As we’ve written about in our Making Connections report, the parks of the 21st century will not look like the parks of years past. As our cities continue to grow and densify, we must get creative in finding new space for parks and focus on tying these spaces together into a connected system across our city. Parks can be places, but they can also be great connectors. Our work on another hydro corridor park and trail project, The Green Line, is a good example of that philosophy.

The Meadoway is forward-thinking on both counts. It revitalizes kilometres of mowed hydro corridor grass with little biodiversity value into a thriving natural habitat that creates a new, natural amenity for people. But it also helps tie communities together through green space with a trail that will ultimately connect people right across Scarborough. When it’s complete, you will be able to ride your bike from Rouge Park through The Meadoway to the Lower Don Trail and down to the central waterfront—almost entirely through off-road trails. That’s pretty astounding.
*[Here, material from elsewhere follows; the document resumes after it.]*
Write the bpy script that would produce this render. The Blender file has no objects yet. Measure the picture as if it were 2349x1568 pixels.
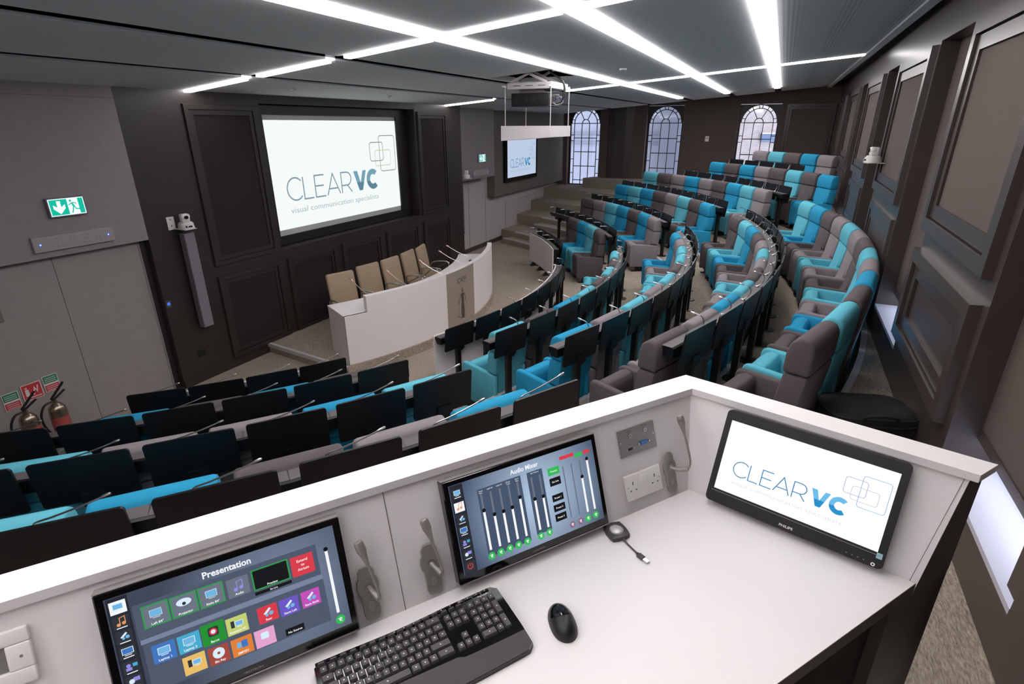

With a lot of the focus in the last few years on big downtown projects such as Rail Deck Park and The Bentway—both much-needed, innovative public space projects—it’s important that we ensure we’re improving parks and connecting people across the city.

We’re excited at the possibilities of The Meadoway thanks to this generous gift from The W. Garfield Weston Foundation and encourage you to hop on your bike or take a walk through the existing meadowland this spring!